Without her, I may never have given kimchi a second try. When she came over to my apartment to make dinner, she brought her favorite bagged (not jarred!) brand of kimchi and showed me how to cut it myself—something her eomma taught her—and store it covered in its brine in the fridge. I finally found a kimchi that was mild enough for me to eat regularly, either on its own as a side dish or in a quick kimchi pancake for weeknight dinner, and now it takes permanent residence in my fridge. We made the stir-fried fish cake banchan that I always ordered more of at Koreatown restaurants and a big batch of tteokguk, a rice cake soup typically eaten on New Year’s for good luck. It was the middle of September, but it felt like the beginning of something.

Me rocking a traditional hanbok. My parents had one of my “big sibs” buy it for me in Korea.
Me rocking a traditional hanbok. My parents had one of my “big sibs” buy it for me in Korea.
IMAGES COURTESY OF ALYSE WHITNEY

Frances rattled off her order in Hangul to a waitress at a tofu house. I didn’t understand anything she was saying, and I likely never would. I couldn’t pick up the slippery rice cakes with chopsticks. I pulled the “I’m adopted” card while asking for a fork. Although I was gaining momentum in becoming a proficient Korean cook, I still didn’t feel like a “good” Korean. When the movie Crazy Rich Asians came out, I wanted to embrace this Korean part of me even more, but I kept getting hung up on if I was Asian enough to have something to say about these pop culture moments, and if I was Asian enough to represent Korean Americans when I still felt so white inside.

I started to wonder about Korea—about my birth parents. When I’ve told people that I’m adopted, their first question is whether I’ve been to Seoul yet, and if I want to find my birth parents. The answers are: I haven’t yet, and I have no fucking idea. How do you even time a meeting like that? Do I do it first thing so I’m not anxious about it the entire trip, or do I save it for the end in case it goes poorly and I just want to rush home to my real family, my adoptive parents? And even if I made a fun, food-focused itinerary to discover the best mung bean pancakes at night markets and enjoy soju-fueled nights of karaoke, I would be anxious the whole time, feeling like a total outsider. Though everyone would look like me in Korea, I can’t speak the language, which would be confusing for many Koreans who tried to say “annyong”—or more—to me. I’d just be back in the same place, or worse.
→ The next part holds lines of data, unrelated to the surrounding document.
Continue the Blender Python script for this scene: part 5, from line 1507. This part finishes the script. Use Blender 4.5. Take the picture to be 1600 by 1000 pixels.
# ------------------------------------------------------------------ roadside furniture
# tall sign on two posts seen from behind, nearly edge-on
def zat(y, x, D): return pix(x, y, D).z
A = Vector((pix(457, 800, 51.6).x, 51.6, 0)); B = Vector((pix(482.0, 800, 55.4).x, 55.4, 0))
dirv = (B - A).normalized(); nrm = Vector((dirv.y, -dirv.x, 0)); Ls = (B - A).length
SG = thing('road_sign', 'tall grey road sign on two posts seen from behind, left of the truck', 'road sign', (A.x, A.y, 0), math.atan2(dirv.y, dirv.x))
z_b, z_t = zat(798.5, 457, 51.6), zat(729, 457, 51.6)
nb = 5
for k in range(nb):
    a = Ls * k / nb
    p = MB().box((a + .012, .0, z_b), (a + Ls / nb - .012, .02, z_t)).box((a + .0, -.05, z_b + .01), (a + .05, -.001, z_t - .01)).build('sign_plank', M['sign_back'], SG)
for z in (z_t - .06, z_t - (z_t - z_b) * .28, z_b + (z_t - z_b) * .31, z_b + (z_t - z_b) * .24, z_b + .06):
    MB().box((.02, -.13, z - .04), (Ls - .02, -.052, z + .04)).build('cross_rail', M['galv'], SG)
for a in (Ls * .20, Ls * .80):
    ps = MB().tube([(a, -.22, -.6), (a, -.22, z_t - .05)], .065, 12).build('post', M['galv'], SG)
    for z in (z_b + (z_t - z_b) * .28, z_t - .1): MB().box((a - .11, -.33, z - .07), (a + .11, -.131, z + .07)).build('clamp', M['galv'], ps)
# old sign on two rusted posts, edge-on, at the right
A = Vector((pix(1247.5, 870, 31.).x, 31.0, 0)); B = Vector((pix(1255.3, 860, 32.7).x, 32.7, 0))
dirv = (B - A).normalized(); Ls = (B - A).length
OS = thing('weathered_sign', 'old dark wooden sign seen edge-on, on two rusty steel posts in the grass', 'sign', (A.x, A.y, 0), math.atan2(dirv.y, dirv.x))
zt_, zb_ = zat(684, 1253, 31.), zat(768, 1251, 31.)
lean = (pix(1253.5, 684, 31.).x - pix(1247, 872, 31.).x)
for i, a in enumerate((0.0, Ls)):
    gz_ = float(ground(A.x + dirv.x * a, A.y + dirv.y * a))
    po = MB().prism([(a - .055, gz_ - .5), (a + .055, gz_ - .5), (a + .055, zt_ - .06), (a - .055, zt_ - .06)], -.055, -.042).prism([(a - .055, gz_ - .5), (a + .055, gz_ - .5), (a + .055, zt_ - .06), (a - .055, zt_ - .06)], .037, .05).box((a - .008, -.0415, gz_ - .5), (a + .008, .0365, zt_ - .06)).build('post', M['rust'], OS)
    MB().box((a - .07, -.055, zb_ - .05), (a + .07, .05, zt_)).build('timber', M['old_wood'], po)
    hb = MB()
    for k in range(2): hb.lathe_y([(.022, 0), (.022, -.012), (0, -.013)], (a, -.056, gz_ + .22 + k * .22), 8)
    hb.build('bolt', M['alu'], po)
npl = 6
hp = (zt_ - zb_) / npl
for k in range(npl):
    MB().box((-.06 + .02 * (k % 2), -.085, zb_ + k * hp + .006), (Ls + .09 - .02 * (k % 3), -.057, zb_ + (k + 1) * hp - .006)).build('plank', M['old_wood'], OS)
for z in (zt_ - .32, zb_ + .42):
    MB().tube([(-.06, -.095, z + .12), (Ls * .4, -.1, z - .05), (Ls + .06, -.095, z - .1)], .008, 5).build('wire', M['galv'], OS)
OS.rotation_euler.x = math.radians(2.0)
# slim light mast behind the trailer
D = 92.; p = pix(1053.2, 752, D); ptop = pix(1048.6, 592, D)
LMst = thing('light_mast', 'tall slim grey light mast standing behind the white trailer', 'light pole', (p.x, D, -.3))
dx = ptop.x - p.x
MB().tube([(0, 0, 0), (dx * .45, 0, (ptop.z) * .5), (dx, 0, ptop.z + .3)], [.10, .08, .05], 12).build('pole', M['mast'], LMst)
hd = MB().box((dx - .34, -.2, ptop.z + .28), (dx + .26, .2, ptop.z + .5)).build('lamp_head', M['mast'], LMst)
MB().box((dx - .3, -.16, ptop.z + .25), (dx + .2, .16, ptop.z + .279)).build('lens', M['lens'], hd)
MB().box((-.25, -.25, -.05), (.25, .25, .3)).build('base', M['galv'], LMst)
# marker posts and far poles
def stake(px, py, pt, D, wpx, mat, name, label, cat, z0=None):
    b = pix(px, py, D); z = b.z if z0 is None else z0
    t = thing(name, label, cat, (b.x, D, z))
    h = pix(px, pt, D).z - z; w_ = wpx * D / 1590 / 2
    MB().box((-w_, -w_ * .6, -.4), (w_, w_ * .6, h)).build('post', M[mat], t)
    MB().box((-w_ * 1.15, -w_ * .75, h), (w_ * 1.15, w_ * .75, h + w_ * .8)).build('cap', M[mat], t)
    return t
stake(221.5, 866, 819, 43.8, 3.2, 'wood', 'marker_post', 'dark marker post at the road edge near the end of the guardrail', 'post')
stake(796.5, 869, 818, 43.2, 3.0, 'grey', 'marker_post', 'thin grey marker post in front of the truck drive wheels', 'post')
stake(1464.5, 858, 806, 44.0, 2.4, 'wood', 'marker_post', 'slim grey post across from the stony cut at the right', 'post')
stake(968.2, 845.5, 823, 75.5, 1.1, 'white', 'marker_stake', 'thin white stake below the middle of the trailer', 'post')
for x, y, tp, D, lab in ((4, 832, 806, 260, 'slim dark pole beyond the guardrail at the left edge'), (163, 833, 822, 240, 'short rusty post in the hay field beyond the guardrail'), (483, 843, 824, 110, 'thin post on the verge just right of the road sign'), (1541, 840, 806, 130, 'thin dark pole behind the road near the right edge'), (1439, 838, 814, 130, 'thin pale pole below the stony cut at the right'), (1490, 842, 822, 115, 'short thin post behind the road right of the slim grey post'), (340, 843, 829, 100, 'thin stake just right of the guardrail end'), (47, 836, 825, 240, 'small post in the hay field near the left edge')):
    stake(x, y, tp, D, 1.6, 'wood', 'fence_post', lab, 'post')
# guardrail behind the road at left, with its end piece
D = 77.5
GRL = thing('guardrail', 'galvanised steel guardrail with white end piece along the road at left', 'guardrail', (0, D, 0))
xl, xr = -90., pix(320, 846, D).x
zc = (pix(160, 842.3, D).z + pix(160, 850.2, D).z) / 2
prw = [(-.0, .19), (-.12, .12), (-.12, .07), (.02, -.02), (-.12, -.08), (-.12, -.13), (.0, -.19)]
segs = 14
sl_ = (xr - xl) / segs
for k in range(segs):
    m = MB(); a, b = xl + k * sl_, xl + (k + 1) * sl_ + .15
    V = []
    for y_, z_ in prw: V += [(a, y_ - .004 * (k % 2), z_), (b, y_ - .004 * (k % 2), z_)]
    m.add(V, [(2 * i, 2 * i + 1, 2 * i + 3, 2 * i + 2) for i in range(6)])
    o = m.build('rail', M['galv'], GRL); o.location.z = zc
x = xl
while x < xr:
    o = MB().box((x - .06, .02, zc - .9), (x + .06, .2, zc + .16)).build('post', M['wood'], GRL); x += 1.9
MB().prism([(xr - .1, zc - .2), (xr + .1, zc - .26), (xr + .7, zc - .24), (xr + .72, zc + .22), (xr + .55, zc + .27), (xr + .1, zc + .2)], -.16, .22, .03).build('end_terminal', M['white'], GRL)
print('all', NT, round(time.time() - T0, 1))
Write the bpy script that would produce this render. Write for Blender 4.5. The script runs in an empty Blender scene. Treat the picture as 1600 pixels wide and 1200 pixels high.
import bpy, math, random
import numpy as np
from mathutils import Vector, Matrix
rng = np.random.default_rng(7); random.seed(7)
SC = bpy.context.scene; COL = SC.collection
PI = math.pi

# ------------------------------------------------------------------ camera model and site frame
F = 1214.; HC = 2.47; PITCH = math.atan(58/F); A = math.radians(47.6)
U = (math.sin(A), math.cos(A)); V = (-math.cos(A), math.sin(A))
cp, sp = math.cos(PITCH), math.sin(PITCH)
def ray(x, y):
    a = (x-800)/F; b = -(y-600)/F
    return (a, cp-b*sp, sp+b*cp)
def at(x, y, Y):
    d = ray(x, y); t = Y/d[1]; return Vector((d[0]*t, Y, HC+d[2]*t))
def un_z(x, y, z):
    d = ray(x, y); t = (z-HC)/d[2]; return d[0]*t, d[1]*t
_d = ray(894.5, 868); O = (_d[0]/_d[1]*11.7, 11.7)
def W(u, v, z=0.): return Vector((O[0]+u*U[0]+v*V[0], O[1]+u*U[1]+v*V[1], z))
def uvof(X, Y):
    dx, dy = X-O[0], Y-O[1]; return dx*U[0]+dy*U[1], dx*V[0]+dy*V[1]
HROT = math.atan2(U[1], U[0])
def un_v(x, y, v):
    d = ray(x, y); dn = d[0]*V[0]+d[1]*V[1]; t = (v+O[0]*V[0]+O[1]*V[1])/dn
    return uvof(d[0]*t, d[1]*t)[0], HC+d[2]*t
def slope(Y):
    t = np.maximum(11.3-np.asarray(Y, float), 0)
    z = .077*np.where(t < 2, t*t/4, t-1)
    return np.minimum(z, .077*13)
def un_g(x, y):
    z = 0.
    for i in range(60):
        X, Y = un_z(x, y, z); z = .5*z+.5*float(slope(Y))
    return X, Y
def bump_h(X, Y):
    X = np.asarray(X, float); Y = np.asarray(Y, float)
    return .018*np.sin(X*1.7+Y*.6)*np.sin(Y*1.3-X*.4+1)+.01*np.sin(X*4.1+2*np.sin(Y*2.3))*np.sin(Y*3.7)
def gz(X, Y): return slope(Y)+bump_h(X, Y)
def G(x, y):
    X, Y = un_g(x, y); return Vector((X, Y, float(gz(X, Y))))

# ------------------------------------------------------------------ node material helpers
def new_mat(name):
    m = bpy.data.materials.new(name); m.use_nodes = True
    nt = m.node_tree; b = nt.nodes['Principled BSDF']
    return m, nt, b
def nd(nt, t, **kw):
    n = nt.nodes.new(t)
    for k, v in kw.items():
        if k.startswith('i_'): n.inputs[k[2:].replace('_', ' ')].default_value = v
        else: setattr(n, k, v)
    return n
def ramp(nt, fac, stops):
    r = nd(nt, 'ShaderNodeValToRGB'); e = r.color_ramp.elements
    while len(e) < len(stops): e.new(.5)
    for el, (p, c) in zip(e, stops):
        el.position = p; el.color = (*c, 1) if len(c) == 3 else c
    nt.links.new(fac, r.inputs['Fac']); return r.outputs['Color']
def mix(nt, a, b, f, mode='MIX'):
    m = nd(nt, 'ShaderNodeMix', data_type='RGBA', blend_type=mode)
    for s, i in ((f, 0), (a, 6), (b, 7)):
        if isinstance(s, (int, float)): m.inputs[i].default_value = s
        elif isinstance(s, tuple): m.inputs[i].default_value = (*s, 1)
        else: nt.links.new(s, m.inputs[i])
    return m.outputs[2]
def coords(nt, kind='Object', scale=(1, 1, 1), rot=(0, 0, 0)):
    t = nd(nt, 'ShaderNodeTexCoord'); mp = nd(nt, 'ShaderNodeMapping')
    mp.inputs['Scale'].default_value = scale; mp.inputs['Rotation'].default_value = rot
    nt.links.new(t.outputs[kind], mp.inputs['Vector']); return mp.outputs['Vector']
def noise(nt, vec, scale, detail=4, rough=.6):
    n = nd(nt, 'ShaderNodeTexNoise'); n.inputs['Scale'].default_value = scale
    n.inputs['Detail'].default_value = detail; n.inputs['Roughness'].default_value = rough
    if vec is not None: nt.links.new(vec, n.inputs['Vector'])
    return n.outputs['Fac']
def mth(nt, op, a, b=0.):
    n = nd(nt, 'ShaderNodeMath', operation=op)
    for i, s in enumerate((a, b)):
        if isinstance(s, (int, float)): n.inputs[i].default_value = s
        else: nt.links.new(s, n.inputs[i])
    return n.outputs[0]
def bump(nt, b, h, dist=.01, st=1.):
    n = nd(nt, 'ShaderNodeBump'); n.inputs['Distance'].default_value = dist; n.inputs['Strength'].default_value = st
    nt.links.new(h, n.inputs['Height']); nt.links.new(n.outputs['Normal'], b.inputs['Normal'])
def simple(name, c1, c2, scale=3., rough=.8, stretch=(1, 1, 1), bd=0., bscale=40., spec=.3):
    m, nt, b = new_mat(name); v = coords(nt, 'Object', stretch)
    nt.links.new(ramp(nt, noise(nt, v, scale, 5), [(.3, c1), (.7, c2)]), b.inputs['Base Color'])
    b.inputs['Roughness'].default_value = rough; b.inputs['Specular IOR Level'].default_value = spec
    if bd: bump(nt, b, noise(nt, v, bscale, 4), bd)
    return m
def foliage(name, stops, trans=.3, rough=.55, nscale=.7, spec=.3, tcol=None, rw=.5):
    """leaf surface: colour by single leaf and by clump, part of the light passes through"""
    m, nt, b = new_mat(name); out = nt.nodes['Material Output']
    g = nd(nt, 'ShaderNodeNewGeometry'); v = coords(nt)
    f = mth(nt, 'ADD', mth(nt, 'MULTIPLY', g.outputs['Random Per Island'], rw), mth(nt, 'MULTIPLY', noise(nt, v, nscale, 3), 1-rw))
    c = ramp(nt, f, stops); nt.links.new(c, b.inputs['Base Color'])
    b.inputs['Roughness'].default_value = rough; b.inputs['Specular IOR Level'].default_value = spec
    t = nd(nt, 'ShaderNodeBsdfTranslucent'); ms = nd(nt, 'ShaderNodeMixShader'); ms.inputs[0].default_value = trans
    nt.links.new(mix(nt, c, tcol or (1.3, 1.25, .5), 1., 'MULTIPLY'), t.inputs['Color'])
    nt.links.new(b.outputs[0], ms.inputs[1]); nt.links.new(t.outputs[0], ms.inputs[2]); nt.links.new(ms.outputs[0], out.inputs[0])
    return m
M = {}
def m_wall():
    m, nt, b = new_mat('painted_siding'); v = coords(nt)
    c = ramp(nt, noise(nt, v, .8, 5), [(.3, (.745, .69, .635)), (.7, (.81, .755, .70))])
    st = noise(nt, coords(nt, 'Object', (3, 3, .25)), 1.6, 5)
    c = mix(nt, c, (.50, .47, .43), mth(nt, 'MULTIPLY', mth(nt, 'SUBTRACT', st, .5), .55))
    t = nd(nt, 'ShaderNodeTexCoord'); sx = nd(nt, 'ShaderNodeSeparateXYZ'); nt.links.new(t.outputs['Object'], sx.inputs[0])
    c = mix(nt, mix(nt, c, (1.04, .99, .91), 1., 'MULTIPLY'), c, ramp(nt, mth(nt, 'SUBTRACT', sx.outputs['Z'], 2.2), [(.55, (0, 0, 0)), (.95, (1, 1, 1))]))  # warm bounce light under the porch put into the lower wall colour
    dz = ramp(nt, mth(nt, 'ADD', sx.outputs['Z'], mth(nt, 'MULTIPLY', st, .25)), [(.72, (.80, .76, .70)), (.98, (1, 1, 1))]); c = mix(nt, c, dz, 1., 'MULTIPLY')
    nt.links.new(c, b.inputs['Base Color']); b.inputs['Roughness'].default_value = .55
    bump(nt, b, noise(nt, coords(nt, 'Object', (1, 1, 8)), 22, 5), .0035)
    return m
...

Then a funny thing happened: I met Maangchi. I reached out to her to tell her about being adopted and learning almost everything I know about Korean cooking from her, and how much that meant to me. We ended up having lunch, and the moment that we sat down, she looked me right in the eyes and said, “I am so proud of you.” Like that first bite of kimchi, my eyes filled with tears, but for a much happier reason. In that moment, I felt Korean enough, for now.